In a contentious meeting on Jan. 3, 2021 in the Oval Office, Trump toyed with elevating Clark to acting attorney general, but backed down after he was told that it would result in mass resignations at the Justice Department and his own White House counsel’s office.
Clark is now described in the federal indictment of Trump as one of six unnamed and unindicted co-conspirators in an effort to illegally subvert the 2020 election.
Perry has not been charged with a crime and has said investigators told his attorneys that he is not the target of the investigation. Meanwhile, Perry was one of four House Republicans who were referred to the House Ethics committee after they refused to cooperate with subpoenas from the House committee that investigated the Jan. 6, 2021, attack on the U.S. Capitol.
Amid it all, Perry's influence in Congress has since grown.
He is now the chairman of the Freedom Caucus, a hardline faction of conservatives that exerts outsize influence on the GOP majority.
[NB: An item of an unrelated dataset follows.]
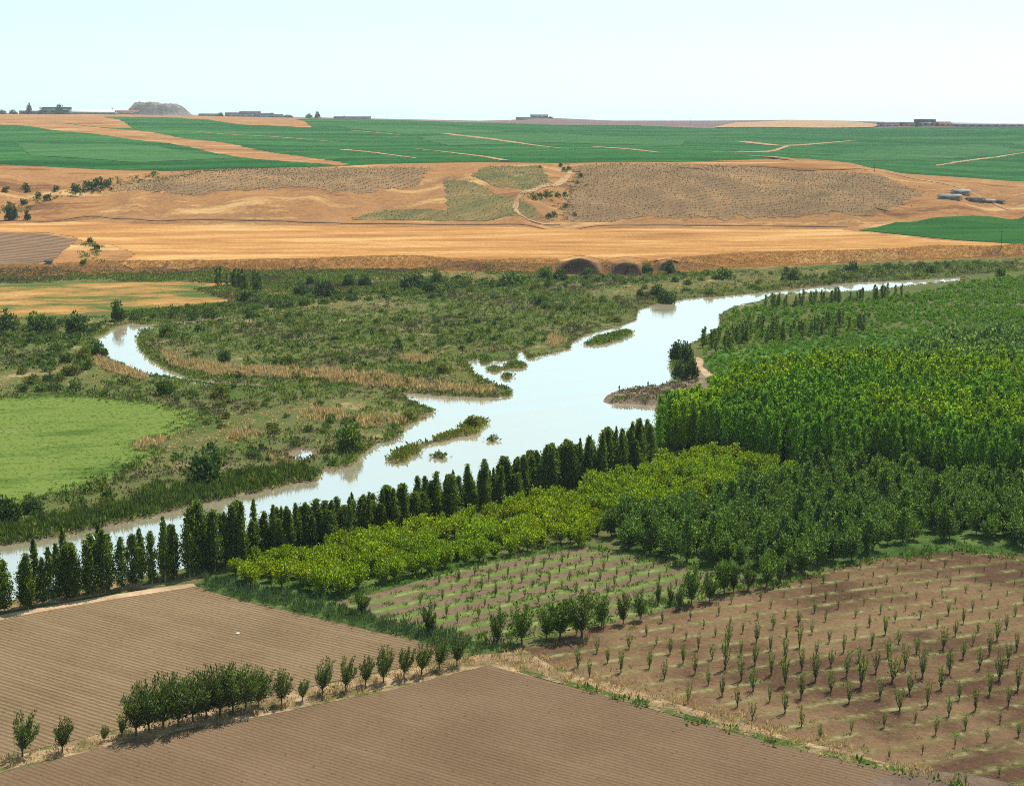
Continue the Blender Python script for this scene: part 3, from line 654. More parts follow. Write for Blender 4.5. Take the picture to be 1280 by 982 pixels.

Several members of the group were instrumental in the ouster of House Speaker Kevin McCarthy this fall, and its members remain closely aligned with Trump.
Perry is also the only sitting member of Congress whose cellphone was seized by the FBI in the 2020 election investigation.
Perry's lawyer called the court's unsealing “unfortunate” and argued that the communications should be constitutionally protected from release.
“The communications reflect his efforts to understand real-time information about the 2020 election," Perry's lawyer, John Rowley, said in a statement. "They were confidential and intended to address critical business before Congress in service of his constituents.”